Work to complete: Write out the listing below in full and exactly, leaving out every picture.

[Begin Input rows]

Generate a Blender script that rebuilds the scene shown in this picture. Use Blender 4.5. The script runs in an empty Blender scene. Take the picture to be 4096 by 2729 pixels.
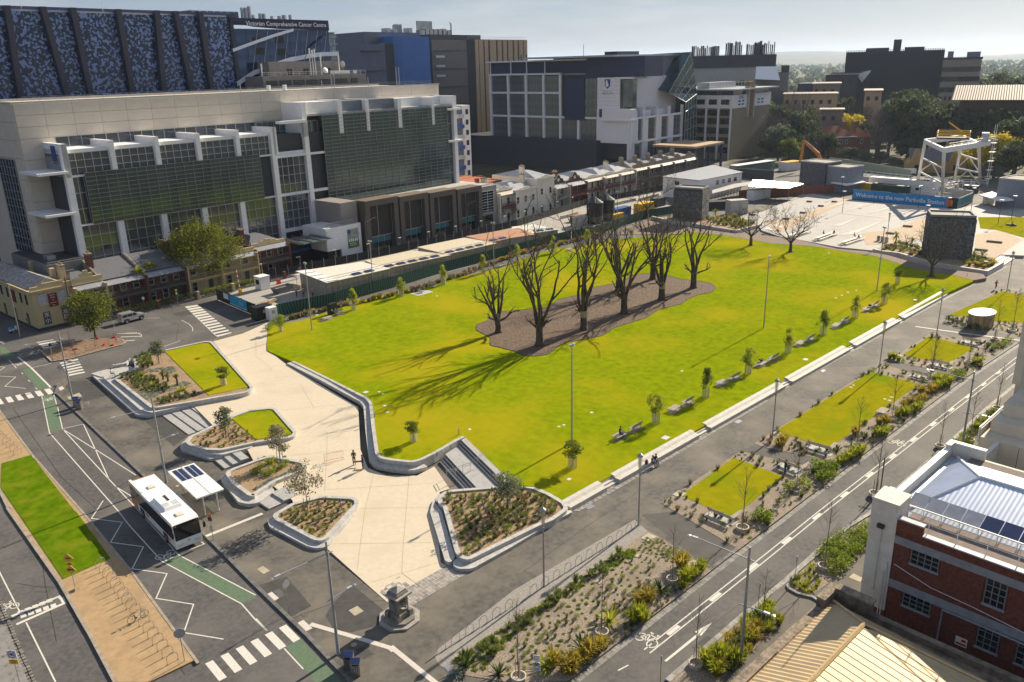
import bpy,bmesh,math,random
from math import sin,cos,pi,radians,sqrt,atan2
from mathutils import Vector,Matrix
from mathutils.geometry import delaunay_2d_cdt
random.seed(7)
scene=bpy.context.scene
COL=scene.collection
# camera
cam_d=bpy.data.cameras.new('camera');cam=bpy.data.objects.new('camera',cam_d);COL.objects.link(cam)
cam_d.sensor_width=36;cam_d.lens=28.666;cam_d.clip_start=.5;cam_d.clip_end=40000
cam.matrix_world=Matrix(((.720235,.237812,-.651696,0),(-.693327,.21473,-.687887,0),(-.023649,.947279,.319537,42.5),(0,0,0,1)))
scene.camera=cam
# light
SUN_EL,SUN_AZ=radians(27.5),radians(4.6)
sun_d=bpy.data.lights.new('sun','SUN');sun_d.energy=5;sun_d.angle=radians(.5);sun_d.color=(1,.87,.67)
sun=bpy.data.objects.new('sun',sun_d);COL.objects.link(sun)
sun.rotation_euler=Vector((cos(SUN_EL)*cos(SUN_AZ),cos(SUN_EL)*sin(SUN_AZ),sin(SUN_EL))).to_track_quat('Z','Y').to_euler()
world=bpy.data.worlds.new('World');scene.world=world;world.use_nodes=True
wn,wl=world.node_tree.nodes,world.node_tree.links
bg=wn['Background'];bg.inputs[1].default_value=.071
sky=wn.new('ShaderNodeTexSky');sky.sky_type='NISHITA';sky.sun_disc=False
sky.sun_elevation=SUN_EL;sky.sun_rotation=radians(90)-SUN_AZ;sky.air_density=1.0;sky.dust_density=.5;sky.ozone_density=2.2
tc=wn.new('ShaderNodeTexCoord');mp=wn.new('ShaderNodeMapping');mp.inputs['Scale'].default_value=(2.2,2.2,13)
nz=wn.new('ShaderNodeTexNoise');nz.inputs['Scale'].default_value=2.1;nz.inputs['Detail'].default_value=7;nz.inputs['Roughness'].default_value=.55
rp=wn.new('ShaderNodeValToRGB');rp.color_ramp.elements[0].position=.50;rp.color_ramp.elements[1].position=.74
rp.color_ramp.elements[1].color=(.93,.93,.93,1);rp.color_ramp.elements[0].color=(.80,.80,.80,1)
r2=wn.new('ShaderNodeValToRGB');r2.color_ramp.elements[0].position=.50;r2.color_ramp.elements[1].position=.74
r2.color_ramp.elements[0].color=(.30,.365,.49,1);r2.color_ramp.elements[1].color=(.66,.67,.70,1)
vm=wn.new('ShaderNodeVectorMath');vm.operation='SCALE';vm.inputs[3].default_value=6.6
mx=wn.new('ShaderNodeMix');mx.data_type='RGBA';mx.inputs[7].default_value=(4.0,4.5,5.4,1)
wl.new(tc.outputs['Generated'],mp.inputs[0]);wl.new(mp.outputs[0],nz.inputs[0]);wl.new(nz.outputs[0],rp.inputs[0])
wl.new(nz.outputs[0],r2.inputs[0]);wl.new(r2.outputs[0],vm.inputs[0]);wl.new(vm.outputs[0],mx.inputs[7]);wl.new(rp.outputs[0],mx.inputs[0]);wl.new(sky.outputs[0],mx.inputs[6]);wl.new(mx.outputs[2],bg.inputs[0])
vs=scene.view_settings;vs.view_transform='Standard';vs.look='None';vs.gamma=1;vs.exposure=.96;vs.use_curve_mapping=False
scene.cycles.max_bounces=6;scene.cycles.diffuse_bounces=3;scene.cycles.glossy_bounces=3;scene.cycles.transparent_max_bounces=12
scene.cycles.volume_bounces=0;scene.cycles.caustics_reflective=False;scene.cycles.caustics_refractive=False;scene.cycles.sample_clamp_indirect=4
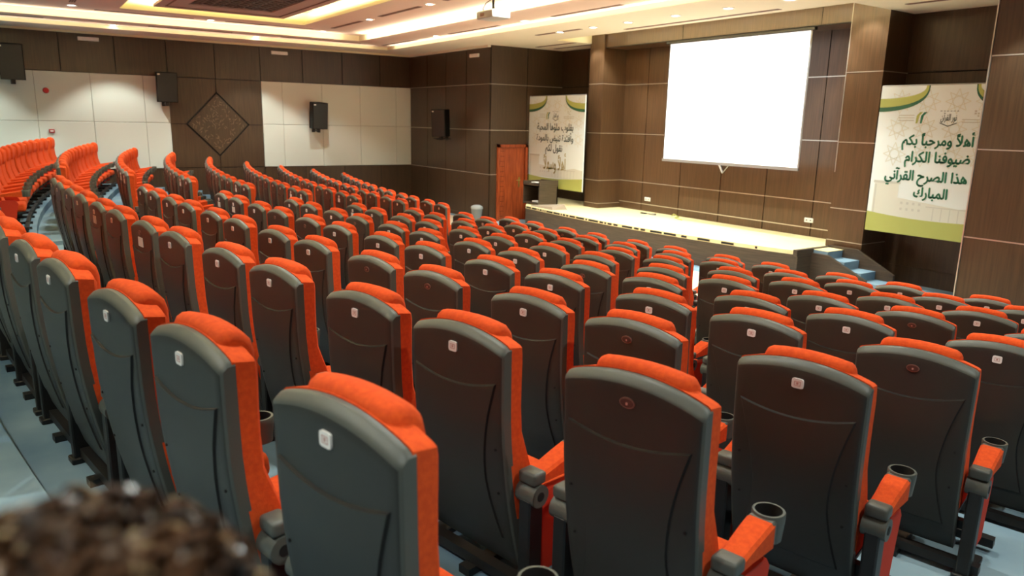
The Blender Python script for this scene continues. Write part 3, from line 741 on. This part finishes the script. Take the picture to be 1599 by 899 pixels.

[End Input rows]

Exercise response:
Generate a Blender script that rebuilds the scene shown in this picture. Use Blender 4.5. The script runs in an empty Blender scene. Take the picture to be 4096 by 2729 pixels.
import bpy,bmesh,math,random
from math import sin,cos,pi,radians,sqrt,atan2
from mathutils import Vector,Matrix
from mathutils.geometry import delaunay_2d_cdt
random.seed(7)
scene=bpy.context.scene
COL=scene.collection
# camera
cam_d=bpy.data.cameras.new('camera');cam=bpy.data.objects.new('camera',cam_d);COL.objects.link(cam)
cam_d.sensor_width=36;cam_d.lens=28.666;cam_d.clip_start=.5;cam_d.clip_end=40000
cam.matrix_world=Matrix(((.720235,.237812,-.651696,0),(-.693327,.21473,-.687887,0),(-.023649,.947279,.319537,42.5),(0,0,0,1)))
scene.camera=cam
# light
SUN_EL,SUN_AZ=radians(27.5),radians(4.6)
sun_d=bpy.data.lights.new('sun','SUN');sun_d.energy=5;sun_d.angle=radians(.5);sun_d.color=(1,.87,.67)
sun=bpy.data.objects.new('sun',sun_d);COL.objects.link(sun)
sun.rotation_euler=Vector((cos(SUN_EL)*cos(SUN_AZ),cos(SUN_EL)*sin(SUN_AZ),sin(SUN_EL))).to_track_quat('Z','Y').to_euler()
world=bpy.data.worlds.new('World');scene.world=world;world.use_nodes=True
wn,wl=world.node_tree.nodes,world.node_tree.links
bg=wn['Background'];bg.inputs[1].default_value=.071
sky=wn.new('ShaderNodeTexSky');sky.sky_type='NISHITA';sky.sun_disc=False
sky.sun_elevation=SUN_EL;sky.sun_rotation=radians(90)-SUN_AZ;sky.air_density=1.0;sky.dust_density=.5;sky.ozone_density=2.2
tc=wn.new('ShaderNodeTexCoord');mp=wn.new('ShaderNodeMapping');mp.inputs['Scale'].default_value=(2.2,2.2,13)
nz=wn.new('ShaderNodeTexNoise');nz.inputs['Scale'].default_value=2.1;nz.inputs['Detail'].default_value=7;nz.inputs['Roughness'].default_value=.55
rp=wn.new('ShaderNodeValToRGB');rp.color_ramp.elements[0].position=.50;rp.color_ramp.elements[1].position=.74
rp.color_ramp.elements[1].color=(.93,.93,.93,1);rp.color_ramp.elements[0].color=(.80,.80,.80,1)
r2=wn.new('ShaderNodeValToRGB');r2.color_ramp.elements[0].position=.50;r2.color_ramp.elements[1].position=.74
r2.color_ramp.elements[0].color=(.30,.365,.49,1);r2.color_ramp.elements[1].color=(.66,.67,.70,1)
vm=wn.new('ShaderNodeVectorMath');vm.operation='SCALE';vm.inputs[3].default_value=6.6
mx=wn.new('ShaderNodeMix');mx.data_type='RGBA';mx.inputs[7].default_value=(4.0,4.5,5.4,1)
wl.new(tc.outputs['Generated'],mp.inputs[0]);wl.new(mp.outputs[0],nz.inputs[0]);wl.new(nz.outputs[0],rp.inputs[0])
wl.new(nz.outputs[0],r2.inputs[0]);wl.new(r2.outputs[0],vm.inputs[0]);wl.new(vm.outputs[0],mx.inputs[7]);wl.new(rp.outputs[0],mx.inputs[0]);wl.new(sky.outputs[0],mx.inputs[6]);wl.new(mx.outputs[2],bg.inputs[0])
vs=scene.view_settings;vs.view_transform='Standard';vs.look='None';vs.gamma=1;vs.exposure=.96;vs.use_curve_mapping=False
scene.cycles.max_bounces=6;scene.cycles.diffuse_bounces=3;scene.cycles.glossy_bounces=3;scene.cycles.transparent_max_bounces=12
scene.cycles.volume_bounces=0;scene.cycles.caustics_reflective=False;scene.cycles.caustics_refractive=False;scene.cycles.sample_clamp_indirect=4
The Blender Python script for this scene continues. Write part 3, from line 741 on. This part finishes the script. Take the picture to be 1599 by 899 pixels.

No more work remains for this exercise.